County supervisors held hearings for the 2012-13 budget on Monday. County Executive Jay Orr has proposed a balanced budget without relying on any reserves.

However, the County’s financial condition continues to deteriorate. Orr avoided $40 million of reductions because of carryover from this year into the next fiscal year.

Nevertheless, county departments were trimmed $39 million from 2011-12 levels. Public-safety departments (net county costs) will be cut 5 percent and other departments will be cut an average of 9 percent.

“At the beginning of the budget process, my office anticipated a structural deficit of $80 million,” Orr wrote in his memorandum to the board. “The result is a balanced budget, built on conservative principles and personnel reductions that are expected to exceed 200 employees. Those plans … will be implemented by July 1, 2012. Service impacts are unavoidable but manageable.”

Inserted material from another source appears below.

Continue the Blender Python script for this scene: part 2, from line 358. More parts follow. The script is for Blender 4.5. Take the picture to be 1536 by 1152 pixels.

The executive is proposing to restructure the county’s Community Health Agency and the Transportation Land Management Agency. Orr told the board that more organizational changes may be needed.

Revenue stability fails to appear and remains on the future horizon. The assessor will have another projection of property tax revenue for 2012-13 next month and Orr warned the board that the possibility exists of assessed valuation declining another two percent or more. If this were to occur, discretionary revenue would be at least $10 million less than the estimated $12.3 million decline already in the budget estimates, he wrote to the board.

Besides local property valuation, the county still may suffer revenue declines from unanticipated state actions. Orr described it as “effects from the state budget debacle.”

The largest share of the county’s discretionary resources (74 percent) is allocated to public protection ($451 million). The Sheriff’s Department will receive almost $220 million.

The $219.6 million for RCSD is $20.7 million less than Sheriff Stan Sniff requested for 2012-13. While some additional revenue has developed, Sniff told the board that without changes he would be $6.2 million over budget next year.

Sniff also asked the board to increase funding for patrol staff in order to return the unincorporated staffing ratio to one deputy per thousand residents. Currently, the ratio is about .85 deputies per thousand. If the board agrees, Sniff estimates he needs 18 months to hire and train 50 more deputies before they can be on the street.

In addition he is urging the board to address the shortage of jail beds in Riverside County.

Other public safety agencies’ funding for 2012-13 includes about $47 million for the District Attorney’s Office. The Fire Department, which also receives structural fire-tax revenue, will receive about $40 million in general-fund support. As required by state law, the county plans to allocate almost $47 million to the Public Defender’s Office, the Alternate Public Defender, confidential court orders, and indigent defense.

The proposed budget does include $7 million for a contingency, which is about a third of the Board’s policy.

No ongoing general funds are appropriated in the recommended budget for new capital projects, but previously approved projects will continue.

The board will adopt a final 2012-13 budget in September.